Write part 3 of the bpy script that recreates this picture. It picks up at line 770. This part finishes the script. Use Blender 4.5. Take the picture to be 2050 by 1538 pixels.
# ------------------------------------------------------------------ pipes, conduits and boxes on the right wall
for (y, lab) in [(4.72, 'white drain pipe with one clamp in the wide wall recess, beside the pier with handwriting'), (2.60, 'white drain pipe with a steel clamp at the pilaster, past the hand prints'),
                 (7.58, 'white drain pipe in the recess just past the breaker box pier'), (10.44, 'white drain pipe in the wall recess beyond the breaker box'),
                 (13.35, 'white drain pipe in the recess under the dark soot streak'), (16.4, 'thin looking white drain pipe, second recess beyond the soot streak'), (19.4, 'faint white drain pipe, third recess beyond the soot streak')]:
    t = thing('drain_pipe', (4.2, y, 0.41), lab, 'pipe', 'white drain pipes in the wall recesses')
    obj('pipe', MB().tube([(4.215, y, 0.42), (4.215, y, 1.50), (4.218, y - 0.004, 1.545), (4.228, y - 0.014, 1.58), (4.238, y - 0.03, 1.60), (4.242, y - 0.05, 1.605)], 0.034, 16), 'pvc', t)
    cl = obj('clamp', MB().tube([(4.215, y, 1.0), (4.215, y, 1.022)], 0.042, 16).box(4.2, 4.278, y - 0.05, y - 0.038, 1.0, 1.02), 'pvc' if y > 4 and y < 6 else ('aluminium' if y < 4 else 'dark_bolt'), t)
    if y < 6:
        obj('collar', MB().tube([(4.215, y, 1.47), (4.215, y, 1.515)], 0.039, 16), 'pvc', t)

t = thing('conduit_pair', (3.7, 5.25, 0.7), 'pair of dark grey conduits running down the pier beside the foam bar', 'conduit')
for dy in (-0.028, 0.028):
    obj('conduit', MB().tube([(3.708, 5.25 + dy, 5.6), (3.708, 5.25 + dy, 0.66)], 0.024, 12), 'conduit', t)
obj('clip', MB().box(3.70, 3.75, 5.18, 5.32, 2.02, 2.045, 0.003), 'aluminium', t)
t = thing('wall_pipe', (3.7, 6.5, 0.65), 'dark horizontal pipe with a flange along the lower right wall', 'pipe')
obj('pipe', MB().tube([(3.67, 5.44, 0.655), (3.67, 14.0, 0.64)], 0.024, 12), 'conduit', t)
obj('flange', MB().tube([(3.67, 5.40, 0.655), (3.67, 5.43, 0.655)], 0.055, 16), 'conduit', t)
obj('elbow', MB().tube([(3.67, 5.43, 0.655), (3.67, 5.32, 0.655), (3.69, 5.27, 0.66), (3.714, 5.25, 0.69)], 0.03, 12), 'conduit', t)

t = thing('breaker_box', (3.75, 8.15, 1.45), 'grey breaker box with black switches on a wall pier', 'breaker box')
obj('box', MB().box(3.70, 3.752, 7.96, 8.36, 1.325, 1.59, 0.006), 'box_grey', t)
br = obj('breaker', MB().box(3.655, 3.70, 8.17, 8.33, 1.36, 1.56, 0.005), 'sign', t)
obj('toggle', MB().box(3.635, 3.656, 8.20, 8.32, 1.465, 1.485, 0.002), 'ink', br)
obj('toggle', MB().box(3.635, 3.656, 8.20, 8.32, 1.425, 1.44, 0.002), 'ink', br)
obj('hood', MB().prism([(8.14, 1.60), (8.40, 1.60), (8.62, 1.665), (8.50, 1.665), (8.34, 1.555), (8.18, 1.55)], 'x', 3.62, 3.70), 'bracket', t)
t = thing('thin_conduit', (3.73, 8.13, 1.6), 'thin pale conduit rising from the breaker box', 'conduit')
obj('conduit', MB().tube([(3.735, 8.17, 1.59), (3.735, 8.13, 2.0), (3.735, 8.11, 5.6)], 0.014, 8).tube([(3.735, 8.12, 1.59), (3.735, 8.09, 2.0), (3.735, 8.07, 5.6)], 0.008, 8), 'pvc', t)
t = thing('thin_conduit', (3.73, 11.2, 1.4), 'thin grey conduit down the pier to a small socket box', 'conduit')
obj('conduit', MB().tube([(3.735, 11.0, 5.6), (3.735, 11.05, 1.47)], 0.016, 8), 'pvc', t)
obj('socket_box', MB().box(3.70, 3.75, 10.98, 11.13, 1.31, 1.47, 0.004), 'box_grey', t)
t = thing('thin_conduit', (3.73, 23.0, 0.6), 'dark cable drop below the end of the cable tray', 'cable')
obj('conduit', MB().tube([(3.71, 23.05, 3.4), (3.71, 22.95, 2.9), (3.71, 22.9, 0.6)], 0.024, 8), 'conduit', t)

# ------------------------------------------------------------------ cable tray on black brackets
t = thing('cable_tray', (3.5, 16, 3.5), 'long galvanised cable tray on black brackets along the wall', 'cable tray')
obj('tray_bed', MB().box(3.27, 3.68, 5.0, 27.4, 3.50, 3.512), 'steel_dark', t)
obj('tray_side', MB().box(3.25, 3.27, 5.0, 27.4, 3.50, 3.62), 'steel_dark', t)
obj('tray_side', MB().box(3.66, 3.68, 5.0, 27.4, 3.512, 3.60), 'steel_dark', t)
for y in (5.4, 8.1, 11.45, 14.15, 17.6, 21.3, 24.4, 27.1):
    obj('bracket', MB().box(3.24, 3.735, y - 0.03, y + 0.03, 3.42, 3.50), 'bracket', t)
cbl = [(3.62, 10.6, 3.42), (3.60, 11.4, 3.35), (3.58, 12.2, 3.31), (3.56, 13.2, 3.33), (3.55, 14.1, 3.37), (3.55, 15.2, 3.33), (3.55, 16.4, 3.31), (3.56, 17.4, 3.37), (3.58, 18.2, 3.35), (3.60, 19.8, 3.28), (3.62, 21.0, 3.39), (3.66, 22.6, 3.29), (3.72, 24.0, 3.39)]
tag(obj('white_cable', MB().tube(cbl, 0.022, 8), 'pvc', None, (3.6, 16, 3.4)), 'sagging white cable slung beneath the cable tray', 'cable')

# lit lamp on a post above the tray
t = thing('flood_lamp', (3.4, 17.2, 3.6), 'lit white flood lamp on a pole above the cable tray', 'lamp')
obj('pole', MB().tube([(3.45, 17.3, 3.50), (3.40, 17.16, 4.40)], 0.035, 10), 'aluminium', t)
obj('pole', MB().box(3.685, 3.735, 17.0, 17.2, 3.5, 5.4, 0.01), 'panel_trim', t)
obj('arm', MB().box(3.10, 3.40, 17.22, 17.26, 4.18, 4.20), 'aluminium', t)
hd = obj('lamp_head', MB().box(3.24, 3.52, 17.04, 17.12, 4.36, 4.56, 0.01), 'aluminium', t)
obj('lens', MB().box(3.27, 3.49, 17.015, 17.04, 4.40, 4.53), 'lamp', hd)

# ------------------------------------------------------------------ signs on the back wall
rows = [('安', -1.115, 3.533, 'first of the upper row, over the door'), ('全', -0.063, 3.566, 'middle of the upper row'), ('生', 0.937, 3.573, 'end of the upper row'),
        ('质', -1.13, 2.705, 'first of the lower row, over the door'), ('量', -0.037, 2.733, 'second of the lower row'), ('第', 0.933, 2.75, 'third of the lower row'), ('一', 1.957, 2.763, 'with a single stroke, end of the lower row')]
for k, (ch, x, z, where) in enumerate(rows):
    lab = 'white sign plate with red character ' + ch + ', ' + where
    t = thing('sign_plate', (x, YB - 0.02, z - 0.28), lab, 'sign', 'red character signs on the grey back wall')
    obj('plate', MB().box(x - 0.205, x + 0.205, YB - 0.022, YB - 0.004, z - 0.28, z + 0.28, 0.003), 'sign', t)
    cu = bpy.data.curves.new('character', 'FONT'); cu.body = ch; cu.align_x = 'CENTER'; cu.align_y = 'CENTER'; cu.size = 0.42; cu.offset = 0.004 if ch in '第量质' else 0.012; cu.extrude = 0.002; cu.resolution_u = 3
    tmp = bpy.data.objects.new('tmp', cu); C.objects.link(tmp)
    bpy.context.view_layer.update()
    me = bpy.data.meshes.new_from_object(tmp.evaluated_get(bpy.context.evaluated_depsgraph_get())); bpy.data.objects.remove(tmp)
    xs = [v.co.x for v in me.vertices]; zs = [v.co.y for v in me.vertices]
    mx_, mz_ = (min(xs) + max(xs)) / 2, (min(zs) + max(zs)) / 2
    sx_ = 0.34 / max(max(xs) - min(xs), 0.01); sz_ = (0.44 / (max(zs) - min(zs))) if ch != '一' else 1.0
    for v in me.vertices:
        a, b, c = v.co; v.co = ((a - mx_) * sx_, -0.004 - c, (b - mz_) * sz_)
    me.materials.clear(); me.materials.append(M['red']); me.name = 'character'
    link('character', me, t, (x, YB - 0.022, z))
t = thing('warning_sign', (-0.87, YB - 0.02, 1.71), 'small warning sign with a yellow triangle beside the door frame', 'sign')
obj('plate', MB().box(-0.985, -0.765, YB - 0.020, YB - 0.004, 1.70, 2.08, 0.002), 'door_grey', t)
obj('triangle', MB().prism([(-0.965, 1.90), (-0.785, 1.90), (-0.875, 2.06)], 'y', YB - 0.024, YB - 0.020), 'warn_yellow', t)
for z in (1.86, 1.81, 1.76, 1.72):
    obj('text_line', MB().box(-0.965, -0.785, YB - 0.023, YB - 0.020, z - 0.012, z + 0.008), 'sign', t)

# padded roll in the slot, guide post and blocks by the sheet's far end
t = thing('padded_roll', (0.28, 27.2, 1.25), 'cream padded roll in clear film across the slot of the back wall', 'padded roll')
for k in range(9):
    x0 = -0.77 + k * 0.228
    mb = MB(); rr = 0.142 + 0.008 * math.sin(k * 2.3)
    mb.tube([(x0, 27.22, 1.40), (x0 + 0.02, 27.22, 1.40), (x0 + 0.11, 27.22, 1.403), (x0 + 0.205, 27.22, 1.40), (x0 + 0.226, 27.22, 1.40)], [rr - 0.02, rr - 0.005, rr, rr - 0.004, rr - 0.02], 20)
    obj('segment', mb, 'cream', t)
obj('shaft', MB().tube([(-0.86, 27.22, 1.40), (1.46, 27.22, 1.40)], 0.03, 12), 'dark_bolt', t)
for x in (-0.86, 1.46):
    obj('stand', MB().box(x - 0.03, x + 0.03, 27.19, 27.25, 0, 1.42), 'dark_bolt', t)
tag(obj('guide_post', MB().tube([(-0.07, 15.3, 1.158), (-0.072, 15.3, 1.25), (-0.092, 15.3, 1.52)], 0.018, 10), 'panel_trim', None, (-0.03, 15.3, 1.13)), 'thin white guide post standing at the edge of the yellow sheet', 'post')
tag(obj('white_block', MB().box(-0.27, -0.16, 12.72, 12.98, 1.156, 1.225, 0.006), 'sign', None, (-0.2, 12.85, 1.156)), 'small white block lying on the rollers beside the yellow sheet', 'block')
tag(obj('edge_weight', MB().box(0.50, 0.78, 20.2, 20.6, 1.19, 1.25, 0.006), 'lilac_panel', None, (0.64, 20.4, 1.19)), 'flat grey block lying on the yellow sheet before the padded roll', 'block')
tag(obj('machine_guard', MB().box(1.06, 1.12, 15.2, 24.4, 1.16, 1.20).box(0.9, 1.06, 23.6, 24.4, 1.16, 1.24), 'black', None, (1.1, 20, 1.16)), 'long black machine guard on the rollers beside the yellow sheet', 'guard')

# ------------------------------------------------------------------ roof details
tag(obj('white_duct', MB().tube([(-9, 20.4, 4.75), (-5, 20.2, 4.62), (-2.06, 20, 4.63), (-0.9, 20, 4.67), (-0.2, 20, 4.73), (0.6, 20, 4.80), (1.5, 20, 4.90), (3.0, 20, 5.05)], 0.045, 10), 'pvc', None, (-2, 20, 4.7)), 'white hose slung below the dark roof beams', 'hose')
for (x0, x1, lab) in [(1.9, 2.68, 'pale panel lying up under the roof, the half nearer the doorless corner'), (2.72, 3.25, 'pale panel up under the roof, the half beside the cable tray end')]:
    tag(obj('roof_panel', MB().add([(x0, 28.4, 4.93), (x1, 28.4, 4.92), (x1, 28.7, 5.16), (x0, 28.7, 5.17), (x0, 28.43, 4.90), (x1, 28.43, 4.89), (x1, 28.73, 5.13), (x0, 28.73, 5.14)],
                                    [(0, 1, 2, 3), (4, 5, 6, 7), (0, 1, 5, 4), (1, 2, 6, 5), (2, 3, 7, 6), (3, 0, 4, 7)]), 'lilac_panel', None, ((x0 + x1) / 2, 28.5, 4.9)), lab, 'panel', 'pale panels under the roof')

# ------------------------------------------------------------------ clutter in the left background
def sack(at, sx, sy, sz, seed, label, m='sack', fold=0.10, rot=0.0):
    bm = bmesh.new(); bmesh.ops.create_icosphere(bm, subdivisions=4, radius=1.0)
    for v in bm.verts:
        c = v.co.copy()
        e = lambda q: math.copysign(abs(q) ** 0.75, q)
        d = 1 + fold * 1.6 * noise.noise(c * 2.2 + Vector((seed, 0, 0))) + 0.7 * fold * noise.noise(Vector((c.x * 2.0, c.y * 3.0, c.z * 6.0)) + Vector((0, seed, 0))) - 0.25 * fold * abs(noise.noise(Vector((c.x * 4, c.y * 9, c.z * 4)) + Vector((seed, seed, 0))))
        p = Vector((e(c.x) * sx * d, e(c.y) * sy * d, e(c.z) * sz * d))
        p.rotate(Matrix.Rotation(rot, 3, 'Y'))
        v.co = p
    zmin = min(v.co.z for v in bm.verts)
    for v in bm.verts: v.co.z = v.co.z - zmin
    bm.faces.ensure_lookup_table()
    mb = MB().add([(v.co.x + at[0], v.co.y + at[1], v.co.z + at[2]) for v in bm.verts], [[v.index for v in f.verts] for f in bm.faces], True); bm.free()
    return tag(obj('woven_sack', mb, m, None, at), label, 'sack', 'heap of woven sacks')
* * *
Please print exactly what appears from the first line of the data through the line with "0.039, 16), 'pvc', t)", including both of those lines and nothing past them.

_Worked answer:_
Write part 3 of the bpy script that recreates this picture. It picks up at line 770. This part finishes the script. Use Blender 4.5. Take the picture to be 2050 by 1538 pixels.
# ------------------------------------------------------------------ pipes, conduits and boxes on the right wall
for (y, lab) in [(4.72, 'white drain pipe with one clamp in the wide wall recess, beside the pier with handwriting'), (2.60, 'white drain pipe with a steel clamp at the pilaster, past the hand prints'),
                 (7.58, 'white drain pipe in the recess just past the breaker box pier'), (10.44, 'white drain pipe in the wall recess beyond the breaker box'),
                 (13.35, 'white drain pipe in the recess under the dark soot streak'), (16.4, 'thin looking white drain pipe, second recess beyond the soot streak'), (19.4, 'faint white drain pipe, third recess beyond the soot streak')]:
    t = thing('drain_pipe', (4.2, y, 0.41), lab, 'pipe', 'white drain pipes in the wall recesses')
    obj('pipe', MB().tube([(4.215, y, 0.42), (4.215, y, 1.50), (4.218, y - 0.004, 1.545), (4.228, y - 0.014, 1.58), (4.238, y - 0.03, 1.60), (4.242, y - 0.05, 1.605)], 0.034, 16), 'pvc', t)
    cl = obj('clamp', MB().tube([(4.215, y, 1.0), (4.215, y, 1.022)], 0.042, 16).box(4.2, 4.278, y - 0.05, y - 0.038, 1.0, 1.02), 'pvc' if y > 4 and y < 6 else ('aluminium' if y < 4 else 'dark_bolt'), t)
    if y < 6:
        obj('collar', MB().tube([(4.215, y, 1.47), (4.215, y, 1.515)], 0.039, 16), 'pvc', t)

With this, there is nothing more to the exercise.